◆ **DATA FOR THIS EXERCISE**
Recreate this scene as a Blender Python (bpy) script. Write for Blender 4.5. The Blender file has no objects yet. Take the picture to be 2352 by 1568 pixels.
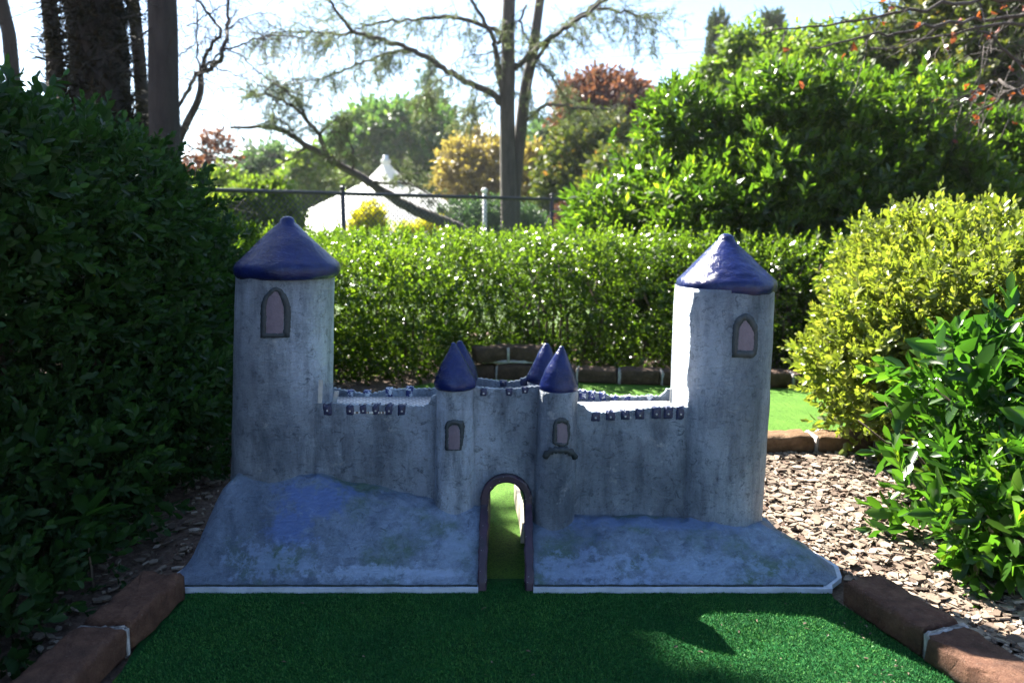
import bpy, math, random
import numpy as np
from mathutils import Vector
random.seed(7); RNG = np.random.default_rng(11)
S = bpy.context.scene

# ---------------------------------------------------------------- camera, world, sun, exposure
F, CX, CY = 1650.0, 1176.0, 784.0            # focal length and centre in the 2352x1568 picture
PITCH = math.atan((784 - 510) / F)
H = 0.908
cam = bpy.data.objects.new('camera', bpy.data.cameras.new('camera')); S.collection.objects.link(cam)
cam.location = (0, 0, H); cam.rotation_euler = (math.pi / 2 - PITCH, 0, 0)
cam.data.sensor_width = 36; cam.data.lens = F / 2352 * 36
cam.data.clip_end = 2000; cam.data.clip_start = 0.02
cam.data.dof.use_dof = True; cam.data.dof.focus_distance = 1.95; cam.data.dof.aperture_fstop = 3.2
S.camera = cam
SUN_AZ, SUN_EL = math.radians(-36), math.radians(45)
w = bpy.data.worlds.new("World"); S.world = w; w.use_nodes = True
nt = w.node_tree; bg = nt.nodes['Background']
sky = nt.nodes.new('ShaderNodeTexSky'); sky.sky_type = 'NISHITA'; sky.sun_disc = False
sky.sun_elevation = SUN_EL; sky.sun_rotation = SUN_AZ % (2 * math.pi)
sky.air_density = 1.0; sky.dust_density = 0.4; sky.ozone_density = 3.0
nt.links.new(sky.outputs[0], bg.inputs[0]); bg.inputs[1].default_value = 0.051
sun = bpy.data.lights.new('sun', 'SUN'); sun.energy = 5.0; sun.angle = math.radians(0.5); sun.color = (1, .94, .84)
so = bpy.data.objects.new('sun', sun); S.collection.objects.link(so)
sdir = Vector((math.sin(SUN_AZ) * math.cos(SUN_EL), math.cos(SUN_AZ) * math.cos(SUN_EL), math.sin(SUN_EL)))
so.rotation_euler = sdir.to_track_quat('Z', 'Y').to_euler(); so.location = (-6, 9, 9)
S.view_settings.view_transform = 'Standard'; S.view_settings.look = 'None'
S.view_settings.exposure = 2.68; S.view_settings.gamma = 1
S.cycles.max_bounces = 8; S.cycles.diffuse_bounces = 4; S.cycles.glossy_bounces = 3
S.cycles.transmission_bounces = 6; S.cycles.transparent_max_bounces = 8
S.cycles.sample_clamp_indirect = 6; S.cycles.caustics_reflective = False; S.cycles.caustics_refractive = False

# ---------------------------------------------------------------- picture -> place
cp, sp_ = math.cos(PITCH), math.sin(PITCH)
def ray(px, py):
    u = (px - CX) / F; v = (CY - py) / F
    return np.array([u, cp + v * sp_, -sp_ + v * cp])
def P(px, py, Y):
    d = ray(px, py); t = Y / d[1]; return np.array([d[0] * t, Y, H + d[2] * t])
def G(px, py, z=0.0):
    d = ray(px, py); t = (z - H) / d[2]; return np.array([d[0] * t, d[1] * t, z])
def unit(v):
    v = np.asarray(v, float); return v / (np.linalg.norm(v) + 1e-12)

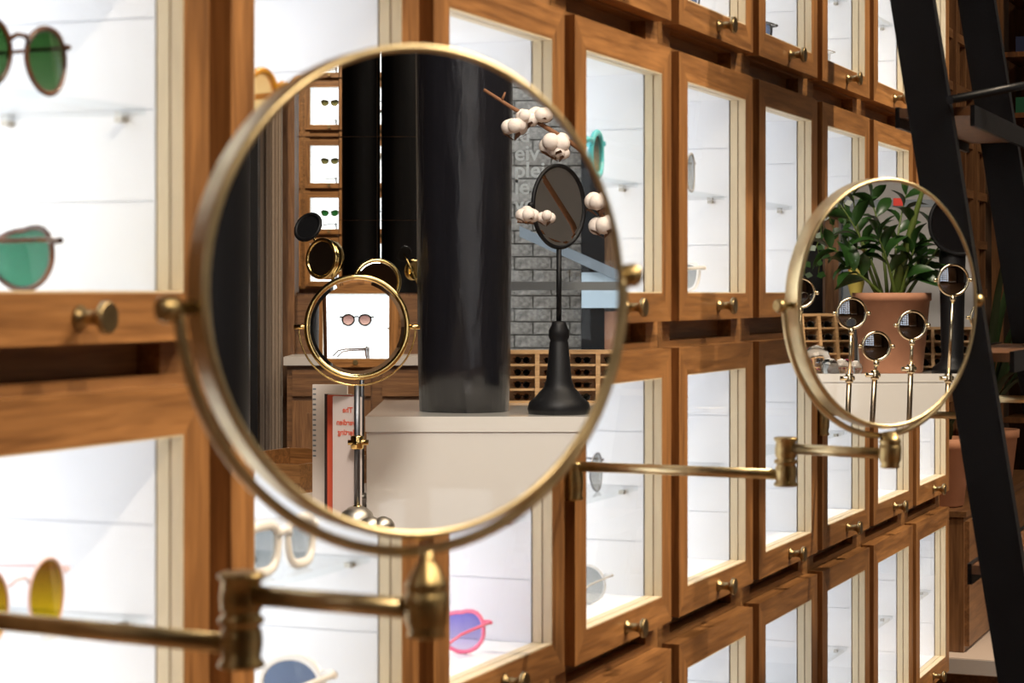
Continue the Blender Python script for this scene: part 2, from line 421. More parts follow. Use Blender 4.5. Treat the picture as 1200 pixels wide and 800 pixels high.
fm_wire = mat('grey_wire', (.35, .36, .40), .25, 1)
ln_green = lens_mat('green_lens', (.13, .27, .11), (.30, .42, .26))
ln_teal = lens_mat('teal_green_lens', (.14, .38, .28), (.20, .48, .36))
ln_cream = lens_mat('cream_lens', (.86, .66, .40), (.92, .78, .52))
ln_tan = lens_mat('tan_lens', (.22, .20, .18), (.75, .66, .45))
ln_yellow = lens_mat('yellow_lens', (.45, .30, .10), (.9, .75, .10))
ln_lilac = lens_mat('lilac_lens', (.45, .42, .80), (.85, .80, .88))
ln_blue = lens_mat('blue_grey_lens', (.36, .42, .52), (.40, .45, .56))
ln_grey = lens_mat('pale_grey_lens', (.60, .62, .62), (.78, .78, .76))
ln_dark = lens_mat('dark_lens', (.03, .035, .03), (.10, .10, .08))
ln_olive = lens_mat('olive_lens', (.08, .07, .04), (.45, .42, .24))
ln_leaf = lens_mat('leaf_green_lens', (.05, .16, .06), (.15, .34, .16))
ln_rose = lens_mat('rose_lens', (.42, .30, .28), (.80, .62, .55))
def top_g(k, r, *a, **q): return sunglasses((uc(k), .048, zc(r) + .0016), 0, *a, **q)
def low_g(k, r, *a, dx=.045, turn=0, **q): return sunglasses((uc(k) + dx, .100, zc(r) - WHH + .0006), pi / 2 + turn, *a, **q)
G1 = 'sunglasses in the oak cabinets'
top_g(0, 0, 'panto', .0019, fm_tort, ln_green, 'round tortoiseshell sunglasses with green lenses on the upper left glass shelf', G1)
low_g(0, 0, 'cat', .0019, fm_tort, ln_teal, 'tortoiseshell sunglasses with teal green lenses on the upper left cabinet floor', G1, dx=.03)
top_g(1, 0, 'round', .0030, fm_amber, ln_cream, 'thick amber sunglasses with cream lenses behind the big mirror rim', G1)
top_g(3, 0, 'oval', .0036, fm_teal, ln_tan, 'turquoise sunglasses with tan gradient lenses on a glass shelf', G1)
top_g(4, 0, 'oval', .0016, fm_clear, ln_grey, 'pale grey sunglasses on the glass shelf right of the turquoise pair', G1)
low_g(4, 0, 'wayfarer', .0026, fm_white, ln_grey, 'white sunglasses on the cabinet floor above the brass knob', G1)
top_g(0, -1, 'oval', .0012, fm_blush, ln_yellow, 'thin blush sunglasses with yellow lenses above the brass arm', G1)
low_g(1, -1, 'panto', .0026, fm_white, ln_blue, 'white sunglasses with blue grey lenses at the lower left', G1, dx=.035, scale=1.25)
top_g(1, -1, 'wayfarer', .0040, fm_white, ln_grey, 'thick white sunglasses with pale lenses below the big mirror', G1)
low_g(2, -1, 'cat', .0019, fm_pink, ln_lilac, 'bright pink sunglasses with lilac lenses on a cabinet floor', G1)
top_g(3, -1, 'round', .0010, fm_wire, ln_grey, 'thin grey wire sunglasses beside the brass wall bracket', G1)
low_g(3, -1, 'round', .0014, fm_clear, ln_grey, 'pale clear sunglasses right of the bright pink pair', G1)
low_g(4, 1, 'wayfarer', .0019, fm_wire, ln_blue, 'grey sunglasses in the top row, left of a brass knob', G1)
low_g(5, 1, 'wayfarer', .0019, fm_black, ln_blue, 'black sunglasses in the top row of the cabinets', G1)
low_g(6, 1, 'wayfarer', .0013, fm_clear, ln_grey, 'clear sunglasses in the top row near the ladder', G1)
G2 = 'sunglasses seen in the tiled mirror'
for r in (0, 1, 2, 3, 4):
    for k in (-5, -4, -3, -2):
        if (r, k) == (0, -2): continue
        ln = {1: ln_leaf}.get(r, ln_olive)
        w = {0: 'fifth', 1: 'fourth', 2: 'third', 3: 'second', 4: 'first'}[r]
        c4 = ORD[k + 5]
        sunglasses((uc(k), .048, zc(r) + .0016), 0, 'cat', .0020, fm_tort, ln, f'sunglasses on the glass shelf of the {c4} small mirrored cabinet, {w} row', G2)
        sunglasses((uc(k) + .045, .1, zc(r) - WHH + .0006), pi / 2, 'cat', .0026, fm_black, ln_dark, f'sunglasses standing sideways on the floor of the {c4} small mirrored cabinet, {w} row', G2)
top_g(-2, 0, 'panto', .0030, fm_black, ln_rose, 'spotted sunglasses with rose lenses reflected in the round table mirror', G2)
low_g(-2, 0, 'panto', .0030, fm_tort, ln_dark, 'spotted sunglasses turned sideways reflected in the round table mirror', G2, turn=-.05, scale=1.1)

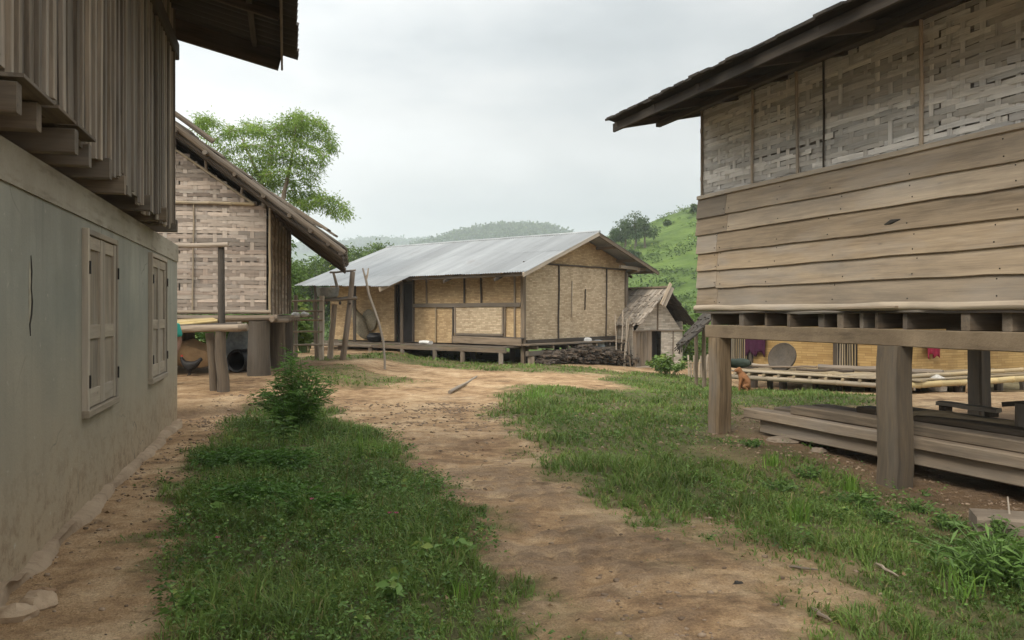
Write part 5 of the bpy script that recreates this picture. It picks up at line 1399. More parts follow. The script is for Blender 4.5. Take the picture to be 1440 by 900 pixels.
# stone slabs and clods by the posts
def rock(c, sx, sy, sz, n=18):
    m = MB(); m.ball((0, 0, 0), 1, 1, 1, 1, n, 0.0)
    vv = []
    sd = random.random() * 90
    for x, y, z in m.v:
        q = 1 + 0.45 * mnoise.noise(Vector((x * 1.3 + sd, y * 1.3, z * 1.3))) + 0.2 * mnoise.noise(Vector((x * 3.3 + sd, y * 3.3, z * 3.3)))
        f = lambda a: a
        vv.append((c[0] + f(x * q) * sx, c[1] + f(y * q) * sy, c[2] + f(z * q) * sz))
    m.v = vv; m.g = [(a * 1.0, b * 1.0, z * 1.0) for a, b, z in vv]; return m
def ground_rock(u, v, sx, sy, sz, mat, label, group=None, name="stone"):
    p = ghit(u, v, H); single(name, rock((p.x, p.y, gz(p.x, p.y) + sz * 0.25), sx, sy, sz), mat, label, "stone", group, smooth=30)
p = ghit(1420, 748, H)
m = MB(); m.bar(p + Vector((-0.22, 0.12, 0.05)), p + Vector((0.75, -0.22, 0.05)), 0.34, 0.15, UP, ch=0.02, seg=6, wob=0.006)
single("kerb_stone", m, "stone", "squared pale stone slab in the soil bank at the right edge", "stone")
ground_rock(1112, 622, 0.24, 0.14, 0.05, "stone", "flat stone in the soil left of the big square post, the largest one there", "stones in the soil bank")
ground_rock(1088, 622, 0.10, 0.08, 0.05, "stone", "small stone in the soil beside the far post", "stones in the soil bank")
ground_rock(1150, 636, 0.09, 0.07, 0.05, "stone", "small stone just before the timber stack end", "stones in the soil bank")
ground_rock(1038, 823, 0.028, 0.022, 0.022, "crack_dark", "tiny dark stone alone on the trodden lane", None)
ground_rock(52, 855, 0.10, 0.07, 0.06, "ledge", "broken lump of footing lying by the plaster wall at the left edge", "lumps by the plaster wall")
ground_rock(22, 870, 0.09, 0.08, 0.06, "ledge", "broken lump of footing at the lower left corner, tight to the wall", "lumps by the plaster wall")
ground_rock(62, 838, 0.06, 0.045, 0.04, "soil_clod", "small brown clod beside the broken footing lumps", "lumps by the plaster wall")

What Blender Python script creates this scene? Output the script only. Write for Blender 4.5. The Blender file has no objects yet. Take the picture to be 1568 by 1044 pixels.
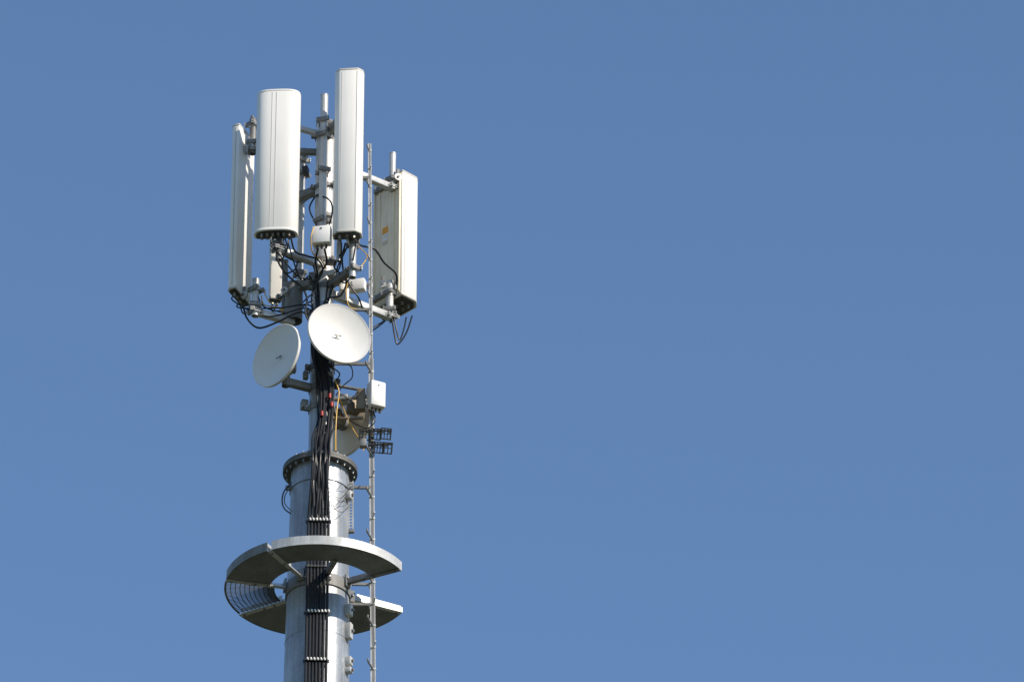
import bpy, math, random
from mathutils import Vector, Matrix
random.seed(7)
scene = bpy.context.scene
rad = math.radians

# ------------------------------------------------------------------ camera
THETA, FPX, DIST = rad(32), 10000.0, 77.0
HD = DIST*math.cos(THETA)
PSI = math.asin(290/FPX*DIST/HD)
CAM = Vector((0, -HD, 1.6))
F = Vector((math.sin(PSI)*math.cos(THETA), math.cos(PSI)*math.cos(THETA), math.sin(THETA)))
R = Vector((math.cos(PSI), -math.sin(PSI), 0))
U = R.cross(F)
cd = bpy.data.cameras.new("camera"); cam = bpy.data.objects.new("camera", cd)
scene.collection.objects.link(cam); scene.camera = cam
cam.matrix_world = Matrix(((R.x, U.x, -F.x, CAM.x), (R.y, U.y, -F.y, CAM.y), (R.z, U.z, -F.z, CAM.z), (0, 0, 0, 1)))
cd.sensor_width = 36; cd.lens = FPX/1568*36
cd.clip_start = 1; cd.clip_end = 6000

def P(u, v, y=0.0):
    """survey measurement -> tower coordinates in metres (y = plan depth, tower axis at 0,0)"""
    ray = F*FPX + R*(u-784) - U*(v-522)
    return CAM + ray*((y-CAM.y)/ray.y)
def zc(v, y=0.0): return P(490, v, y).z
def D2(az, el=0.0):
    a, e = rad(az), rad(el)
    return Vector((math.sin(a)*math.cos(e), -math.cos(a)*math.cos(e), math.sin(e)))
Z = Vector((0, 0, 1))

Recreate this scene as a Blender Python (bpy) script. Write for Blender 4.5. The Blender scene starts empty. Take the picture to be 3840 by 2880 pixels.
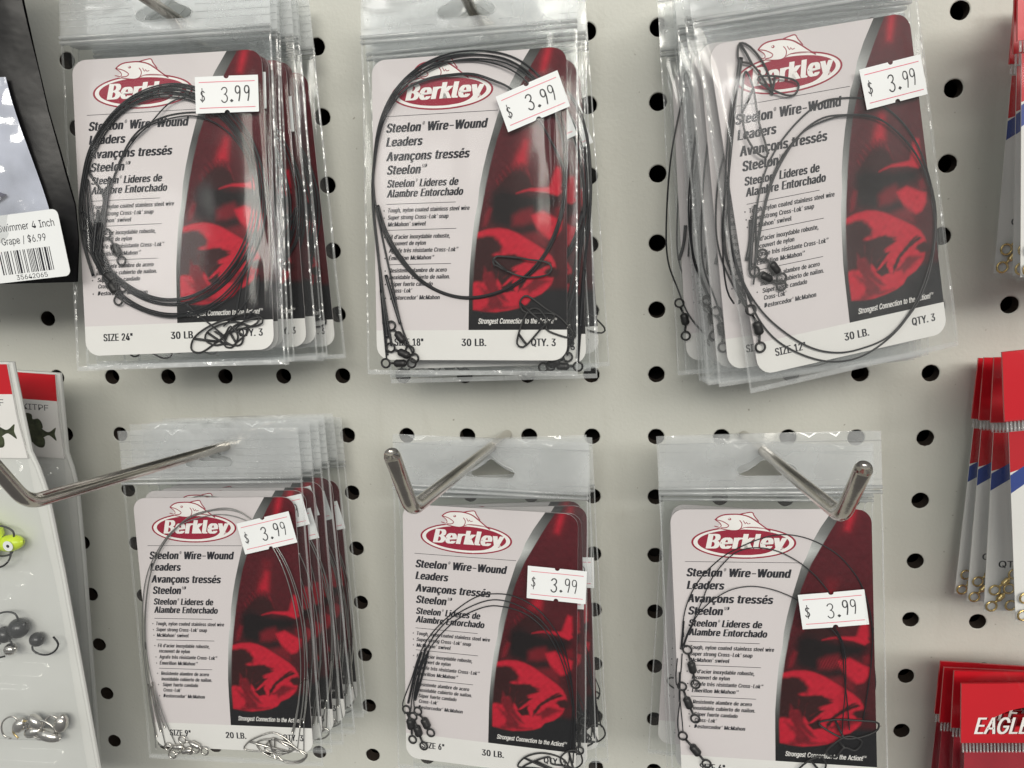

◆ **REQUEST**
From the data, collect all lines where the string "More" appears.

◆ **RESULT**
Continue the Blender Python script for this scene: part 2, from line 421. More parts follow. Use Blender 4.5. Treat the picture as 1200 pixels wide and 800 pixels high.
Write part 5 of the bpy script that recreates this picture. It picks up at line 1399. More parts follow. The script is for Blender 4.5. Take the picture to be 1440 by 900 pixels.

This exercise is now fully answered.